Como parte del acuerdo de paz con el que el gobierno afgano confía atraer a los talibanes a la negociación, la ONU eliminó a Hekmatyar de sus listas de sanciones. La UE ha comprometido tres millones de euros para implementar el acuerdo, incluidas las “demandas ad hoc”.

Pero los críticos creen que el gobierno ha concedido demasiado. La veneración otorgada a Hekmatyar por algunos dignatarios extranjeros ha irritado a muchos afganos.

Según Human Rights Watch, el acuerdo es “una afrenta a las víctimas de graves abusos”, lo que agrava la “cultura de impunidad” fomentada por el gobierno y por los donantes extranjeros.

¿Puede estallar otra guerra civil?

Mientras tanto, Hekmatyar pide que otros sean castigados. “Las familias de los mártires deben ser respetadas”, dijo. “Si es posible castigar a los asesinos de estas personas, y a las personas que cometieron crímenes de guerra, apoyaremos a esos tribunales”.

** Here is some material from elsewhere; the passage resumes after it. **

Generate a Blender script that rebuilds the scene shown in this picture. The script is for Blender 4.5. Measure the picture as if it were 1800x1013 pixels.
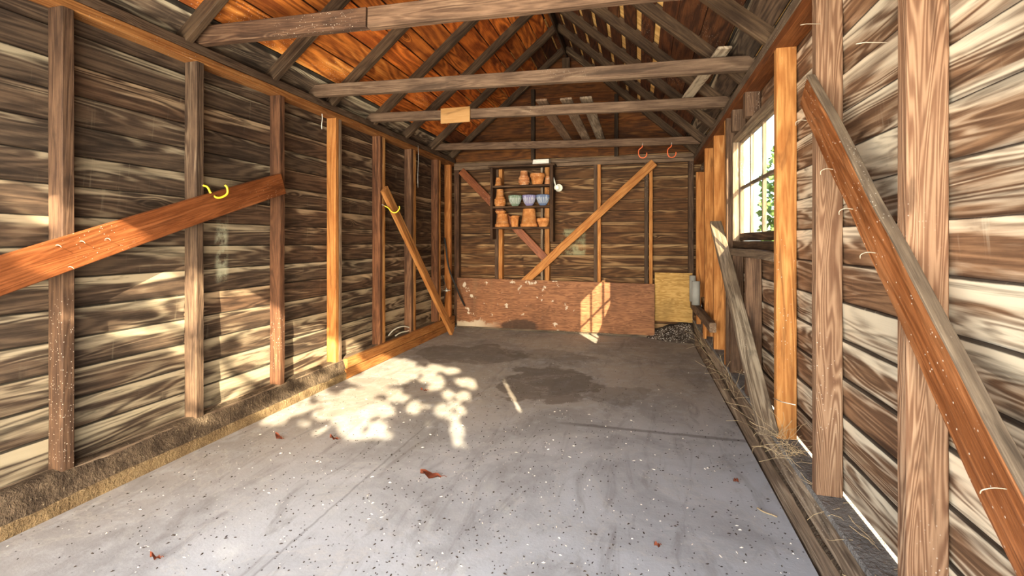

Hekmatyar no es el único jefe militar que bombardeó Kabul pero tal vez sí sea el menos arrepentido. “No disparamos ni un solo tiro en las zonas civiles”, dijo, negando la extensa documentación de las organizaciones de derechos humanos sobre sus atrocidades. “Desearía que hubiera una de estas organizaciones que fuera digna de confianza”, dijo.

Majid, residente en Kabul, era un adolescente cuando en la guerra civil los combatientes de Hekmatyar bombardeaban diariamente su barrio de Darulaman. Los asesinatos eran tan comunes que su familia tenía material para cavar tumbas en la casa. Un día, un cohete alcanzó la casa de un pariente y mató a cuatro niños. “No podíamos reconocer qué parte del cuerpo pertenecía a qué niño”, cuenta Majid.

Pero el acuerdo de paz tiene sus partidarios. Como explicó Faiza Ibrahimi, periodista de Herat, “nadie puede negar que los señores de la guerra destruyeron el país, pero vivimos en el presente”. “Al principio será difícil, pero la gente tiene que renunciar a algo para lograr la paz”.

Otros son más escépticos. “Me temo que su regreso aumentará los conflictos políticos, y me preocupa que la guerra civil estalle de nuevo ”, dijo Babur Eitook, de visita en Herat. “La gente nunca olvidará sus crímenes”.